NO WRITER ATTRIBUTED

During the last two years and more the streets of Cambridge lying within University precincts have been allowed to go from bad to worse without the least effort on the city's part to keep them in repair. In reply to repeated complaints, the street department states that conditions are no worse near the College than elsewhere in the city, but this seems scarcely tenable, Quincy street throughout its entire length, and Kirkland and Oxford streets where fronted by University grounds, are in a deplorable state, uneven and with crossings several inches above the proper level, while Trowbridge and Craigie streets are, comparatively speaking, in good repair. The condition of Dunster street and Boylston as far out as the Stadium, and of those streets around the Post Office block is disgraceful, even making every allowance for the wear occasioned by subway construction. In fact it seems that the city takes no interest in the upkeep of ways chiefly used by College men, Bow street and Massachusetts avenue being further examples of this. In winter the crossings are but carelessly cleared and in summer watering carts are rarely seen.

Did Harvard men vote in Cambridge such a state of things could not long exist, for no city department would find it possible to maintain itself under conditions as existing. Being powerless at election times, we can do little or nothing.
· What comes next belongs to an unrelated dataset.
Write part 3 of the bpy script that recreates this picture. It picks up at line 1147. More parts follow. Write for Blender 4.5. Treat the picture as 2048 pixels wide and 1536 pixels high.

It has been argued that as a non-taxpaying institution the University has slight claim on the city, but it should not be forgotten that the high assessment of property occupied by dormitories is made possible only by the substantial rents that students pay. Direct taxation we do not have, but indirectly we contribute our full share, and it is certainly not unreasonable to expect consideration at least equal to that accorded residential districts.